▸ Task brief: Read the data and repeat all of it exactly.

▸ Data excerpts:
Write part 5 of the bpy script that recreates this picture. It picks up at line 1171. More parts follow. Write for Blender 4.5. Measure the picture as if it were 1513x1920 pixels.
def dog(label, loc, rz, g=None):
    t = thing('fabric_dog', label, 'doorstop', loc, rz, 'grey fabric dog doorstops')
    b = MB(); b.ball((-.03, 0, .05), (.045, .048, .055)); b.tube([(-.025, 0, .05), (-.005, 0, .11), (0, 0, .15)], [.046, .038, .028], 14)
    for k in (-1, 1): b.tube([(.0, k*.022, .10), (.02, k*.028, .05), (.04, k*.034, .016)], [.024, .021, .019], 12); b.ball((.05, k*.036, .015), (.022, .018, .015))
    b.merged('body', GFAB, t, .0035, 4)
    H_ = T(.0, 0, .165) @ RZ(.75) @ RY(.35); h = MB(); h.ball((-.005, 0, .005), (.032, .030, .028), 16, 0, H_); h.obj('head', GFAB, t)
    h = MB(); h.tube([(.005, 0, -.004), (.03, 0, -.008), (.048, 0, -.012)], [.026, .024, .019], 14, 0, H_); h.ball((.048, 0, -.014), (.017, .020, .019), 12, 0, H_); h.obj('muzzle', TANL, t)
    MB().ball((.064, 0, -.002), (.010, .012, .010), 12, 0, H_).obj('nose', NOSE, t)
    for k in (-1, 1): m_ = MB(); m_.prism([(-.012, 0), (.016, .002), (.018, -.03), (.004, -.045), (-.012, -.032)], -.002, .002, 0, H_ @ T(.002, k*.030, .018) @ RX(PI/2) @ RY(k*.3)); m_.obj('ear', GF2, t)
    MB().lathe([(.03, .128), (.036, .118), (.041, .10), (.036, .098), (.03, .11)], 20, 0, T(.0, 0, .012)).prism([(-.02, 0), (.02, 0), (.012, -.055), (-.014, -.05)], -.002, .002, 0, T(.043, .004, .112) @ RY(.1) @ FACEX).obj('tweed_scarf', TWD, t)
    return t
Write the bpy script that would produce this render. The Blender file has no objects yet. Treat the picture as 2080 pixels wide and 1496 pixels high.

▸ Final result:
Write part 5 of the bpy script that recreates this picture. It picks up at line 1171. More parts follow. Write for Blender 4.5. Measure the picture as if it were 1513x1920 pixels.
def dog(label, loc, rz, g=None):
    t = thing('fabric_dog', label, 'doorstop', loc, rz, 'grey fabric dog doorstops')
    b = MB(); b.ball((-.03, 0, .05), (.045, .048, .055)); b.tube([(-.025, 0, .05), (-.005, 0, .11), (0, 0, .15)], [.046, .038, .028], 14)
    for k in (-1, 1): b.tube([(.0, k*.022, .10), (.02, k*.028, .05), (.04, k*.034, .016)], [.024, .021, .019], 12); b.ball((.05, k*.036, .015), (.022, .018, .015))
    b.merged('body', GFAB, t, .0035, 4)
    H_ = T(.0, 0, .165) @ RZ(.75) @ RY(.35); h = MB(); h.ball((-.005, 0, .005), (.032, .030, .028), 16, 0, H_); h.obj('head', GFAB, t)
    h = MB(); h.tube([(.005, 0, -.004), (.03, 0, -.008), (.048, 0, -.012)], [.026, .024, .019], 14, 0, H_); h.ball((.048, 0, -.014), (.017, .020, .019), 12, 0, H_); h.obj('muzzle', TANL, t)
    MB().ball((.064, 0, -.002), (.010, .012, .010), 12, 0, H_).obj('nose', NOSE, t)
    for k in (-1, 1): m_ = MB(); m_.prism([(-.012, 0), (.016, .002), (.018, -.03), (.004, -.045), (-.012, -.032)], -.002, .002, 0, H_ @ T(.002, k*.030, .018) @ RX(PI/2) @ RY(k*.3)); m_.obj('ear', GF2, t)
    MB().lathe([(.03, .128), (.036, .118), (.041, .10), (.036, .098), (.03, .11)], 20, 0, T(.0, 0, .012)).prism([(-.02, 0), (.02, 0), (.012, -.055), (-.014, -.05)], -.002, .002, 0, T(.043, .004, .112) @ RY(.1) @ FACEX).obj('tweed_scarf', TWD, t)
    return t
Write the bpy script that would produce this render. The Blender file has no objects yet. Treat the picture as 2080 pixels wide and 1496 pixels high.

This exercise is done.